A State Department official, speaking on condition of anonymity, said that the U.S. government is responsible for the safety of foreign diplomats on American soil—but that usually means offering local police assistance, not weapons. The official added that some diplomatic missions do occasionally take security into their own hands, like the Israeli embassy, which maintains its own armed force.
Do the DRC officials need nearly three dozen handguns for personal protection in Manhattan? Probably not—but even if they intended to take the weapons back home, it wouldn’t be a problem, said Alvarez: The guns could be sported out of the U.S. in diplomatic pouches, which cannot be searched.
If that happened, the firearms would hardly raise an eyebrow in the DRC, a troubled nation of 60 million that shares a border with Uganda and Rwanda and has been a battleground for the region’s thuggish government forces and equally brutal rebels.
More than 3.5 million people in the DRC have died since 1998 as a result of the fighting, according to Jerry Fowler at the U.S. Holocaust Memorial Museum, which has launched an online exhibition focusing on the region.
At the gun shop last month, the DRC diplomats displayed no clues about their intentions. They stood outside the store, talking softly and drinking bottled water for 15 minutes in the afternoon sun, while the store’s employees loaded the idling Town Car with two large cardboard boxes and two plastic shopping bags. Just after 4 p.m., the officials climbed into the car, along with Hu, who carried a black satchel into the back seat. Then the car slipped into the street and quickly blended in with traffic.
The DRC mission declined to comment on the purchase, but Hu briefly discussed the diplomats’ visit the next day. The DRC officials were not his first foreign customers, he said. “Sure, we do diplomatic—United Nations, yeah,” he said. When asked what procedures they were required to follow for such a transaction, Hu answered, “I’m busy—sorry. I have a lot of work to do. I’m very sorry.”
Asked the same question the following week, Hu declined to elaborate. “I have no time now,” he said. “Call tomorrow—uh, the day after tomorrow.” When called again, Hu repeated his refrain.
Jovino has five employees and does about $1 million worth of business annually. “Our business was always primarily law enforcement, both retail and on a wholesale basis,” Imperato said, but that changed after the NYPD got its own equipment bureau.

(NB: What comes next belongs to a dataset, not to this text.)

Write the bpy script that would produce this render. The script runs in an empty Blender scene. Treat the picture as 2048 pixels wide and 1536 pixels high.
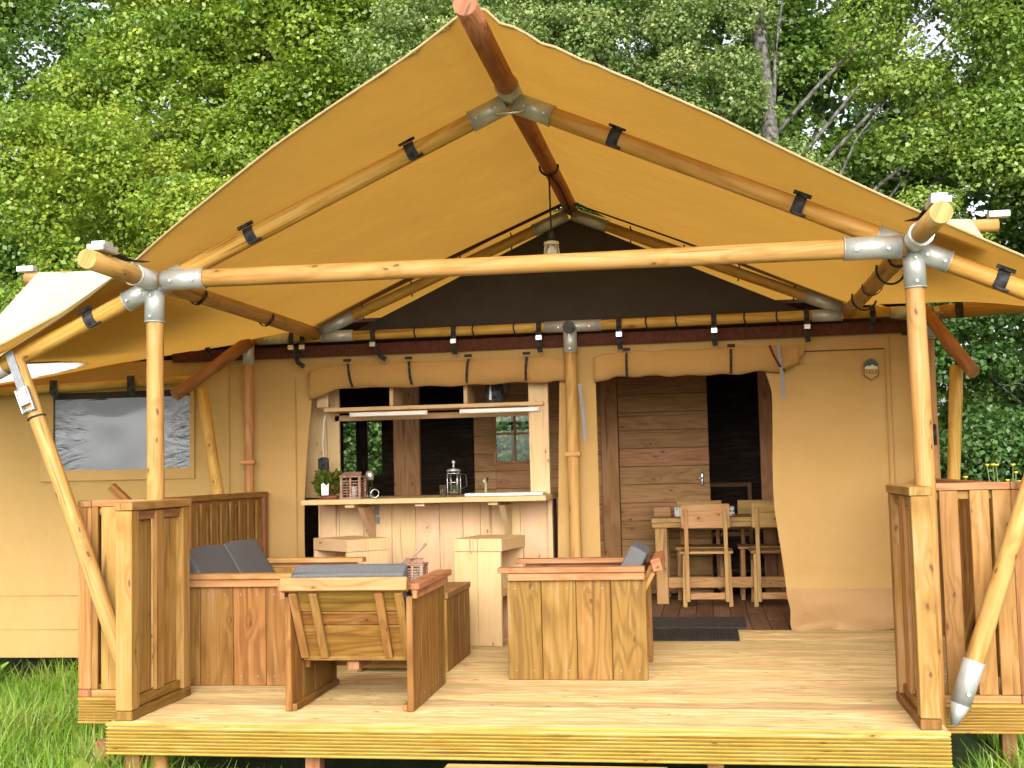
import bpy, bmesh, math, random
import numpy as np
from mathutils import Vector, Matrix, noise as mnoise

random.seed(7)
rng = np.random.default_rng(11)
R = math.radians
scn = bpy.context.scene
COL = scn.collection

# ------------------------------------------------------------------ camera
def camera_matrix(loc, yaw, pitch, roll):
    fwd = Vector((-math.sin(yaw) * math.cos(pitch), math.cos(yaw) * math.cos(pitch), math.sin(pitch)))
    right = Vector((math.cos(yaw), math.sin(yaw), 0))
    up = right.cross(fwd)
    r2 = math.cos(roll) * right + math.sin(roll) * up
    u2 = -math.sin(roll) * right + math.cos(roll) * up
    m = Matrix((r2, u2, -fwd)).transposed().to_4x4()
    m.translation = loc
    return m

cam = bpy.data.objects.new('camera', bpy.data.cameras.new('camera'))
COL.objects.link(cam)
cam.data.sensor_width = 36
cam.data.lens = 36 * 2388.995 / 2048
cam.data.clip_start = 0.05
cam.data.clip_end = 500
cam.matrix_world = camera_matrix(Vector((0.9041, -5.2034, 1.1169)), R(9.1245), R(4.0588), R(-1.3394))
scn.camera = cam

# ------------------------------------------------------------------ light
SUN_EL, SUN_AZ = R(26), R(173)          # azimuth clockwise from +Y: from behind the camera, a little to the right
world = bpy.data.worlds.new('World')
scn.world = world
world.use_nodes = True
wn = world.node_tree
bg = wn.nodes['Background']
sky = wn.nodes.new('ShaderNodeTexSky')
sky.sky_type = 'NISHITA'
sky.sun_disc = False
sky.sun_elevation = SUN_EL
sky.sun_rotation = SUN_AZ
sky.air_density = 1.0
sky.dust_density = 4.0
hs = wn.nodes.new('ShaderNodeHueSaturation')     # overcast: the blue taken out of the whole sky evenly
hs.inputs['Saturation'].default_value = 0.22
wn.links.new(sky.outputs['Color'], hs.inputs['Color'])
wn.links.new(hs.outputs['Color'], bg.inputs['Color'])
bg.inputs['Strength'].default_value = 0.15
sun = bpy.data.objects.new('sun', bpy.data.lights.new('sun', 'SUN'))
COL.objects.link(sun)
sun.data.energy = 1.45
sun.data.angle = R(110)
sun.data.color = (1.0, 0.95, 0.86)
sdir = Vector((math.sin(SUN_AZ) * math.cos(SUN_EL), math.cos(SUN_AZ) * math.cos(SUN_EL), math.sin(SUN_EL)))
sun.rotation_euler = sdir.to_track_quat('Z', 'Y').to_euler()
vs = scn.view_settings
scn.display_settings.display_device = 'sRGB'
vs.view_transform = 'Standard'
vs.look = 'None'
vs.gamma = 1
vs.use_curve_mapping = False
vs.exposure = 1.15
scn.cycles.max_bounces = 10
scn.cycles.diffuse_bounces = 5
scn.cycles.transmission_bounces = 6
scn.cycles.transparent_max_bounces = 8
scn.cycles.use_denoising = True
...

A study by Columbia professor Howard Andrews once cited the shop as one of the biggest suppliers of guns used in New York City crimes. Of the 11,700 guns recovered in criminal investigations from 1996 to 2000, the study found, 102 were purchased at Jovino. Only two Virginia gun shops beat that tally, and they’ve both been shut down, papers reported in 2003. That outcome is consistent with Mayor Mike Bloomberg’s tough stance on guns—out-of-state guns, at least. Though the city has sued 27 gun dealers whose inventory migrated into the hands of New York criminals from as far away as Georgia, no litigation is known to be pending against even a single dealer in New York.

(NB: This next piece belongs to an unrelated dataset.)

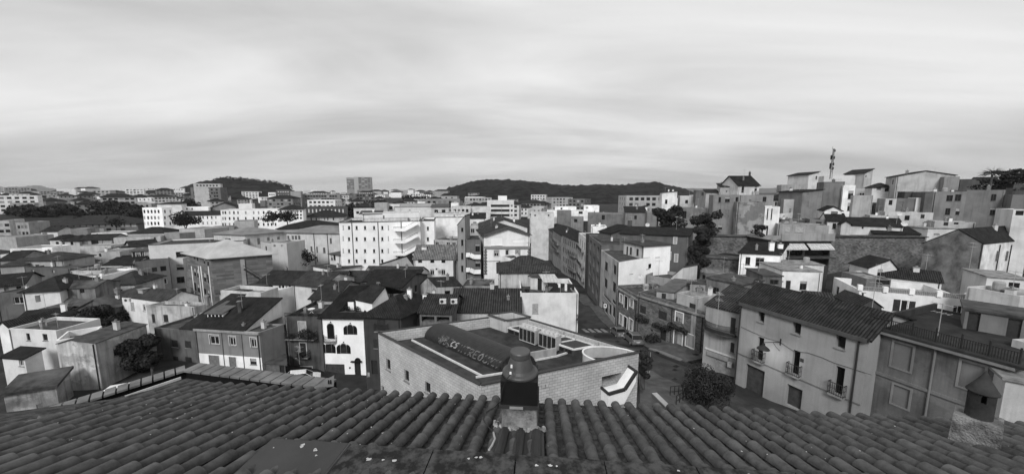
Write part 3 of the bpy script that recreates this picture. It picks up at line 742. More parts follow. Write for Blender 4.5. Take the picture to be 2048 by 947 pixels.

Jason Post, a spokesman in the mayor’s office, wouldn’t comment on that, the diplomats’ gun purchase, or any other aspect of this story. Officials at the New York City Commission for the United Nations Consular Corps and Protocol, which deals with the huge diplomatic corps from around the globe, wouldn’t return calls seeking comment on how such a sale squares with Bloomberg’s avowed crackdown on firearms.
The commissioner of that city agency might have some insight into the issue: She’s Marjorie B. Tiven, the mayor’s sister.